Recently, infrared small target detection (ISTD) has made significant progress, thanks to the development of basic models. Specifically, the models combining CNNs with transformers can successfully extract both local and global features. However, the disadvantage of the transformer is also inherited, i.e., the quadratic computational complexity to sequence length. Inspired by the recent basic model with linear complexity for long-distance modeling, Mamba, we explore the potential of this state space model for ISTD task in terms of effectiveness and efficiency in the paper. However, directly applying Mamba achieves suboptimal performances due to the insufficient harnessing of local features, which are imperative for detecting small targets. Instead, we tailor a nested structure, Mamba-in-Mamba (MiM-ISTD), for efficient ISTD. It consists of Outer and Inner Mamba blocks to adeptly capture both global and local features. Specifically, we treat the local patches as "visual sentences" and use the Outer Mamba to explore the global information. We then decompose each visual sentence into sub-patches as "visual words" and use the Inner Mamba to further explore the local information among words in the visual sentence with negligible computational costs. By aggregating the visual word and visual sentence features, our MiM-ISTD can effectively explore both global and local information. Experiments on NUAA-SIRST and IRSTD-1k show the superior accuracy and efficiency of our method. Specifically, MiM-ISTD is $8 \times$ faster than the SOTA method and reduces GPU memory usage by 62.2$\%$ when testing on $2048 \times 2048$ images, overcoming the computation and memory constraints on high-resolution infrared images.

Figures (7)

• Figure 1: (a), (b) MiM-ISTD is more computation and memory efficient than present SOTA methods, DNANet li2022dense and TCI-Former Chen_Tan_Chu_Wu_Liu_Yu_2024, in dealing with high-resolution infrared images. Specifically, MiM-ISTD is $10 \times$ faster than TCI-Former Chen_Tan_Chu_Wu_Liu_Yu_2024 and saves 62.2$\%$ GPU memory per image with a resolution of $2048 \times 2048$. (c) The overall efficiency comparison on images of resolution $512 \times 512$, where larger bubbles denote higher GPU memory usage.
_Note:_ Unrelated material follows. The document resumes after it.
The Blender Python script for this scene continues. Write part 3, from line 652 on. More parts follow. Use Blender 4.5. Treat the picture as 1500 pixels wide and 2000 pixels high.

• Figure 2: Illustration of the 2D Selective Scan (SS2D) on an infrared image. We commence by scanning an image using scan expanding. The four resulting feature sequences are then individually processed through the S6 block and the four output sequences are merged (scan merging) to construct the final 2D feature map.
• Figure 3: Overview of our MiM-ISTD, which mainly includes a convolutional stem, a pure Mamba-based MiM hierarchical encoder, and a plain decoder.
• Figure 4: Overview of (a) our proposed Mamba-in-Mamba (MiM) block, which contains an Inner Mamba block and an Outer Mamba block, and (b) the structure of Inner/Outer Mamba block liu2024vmamba. The Inner Mamba block is shared in the same layer. The dashed line in (a) means bypassing the Outer Mamba block.
• Figure 5: Visualization of predicted mask results. The predicted targets are amplified in the yellow boxes for clearer observation, and we highlight some inaccuracies, such as false alarms and missed detection, made by other methods.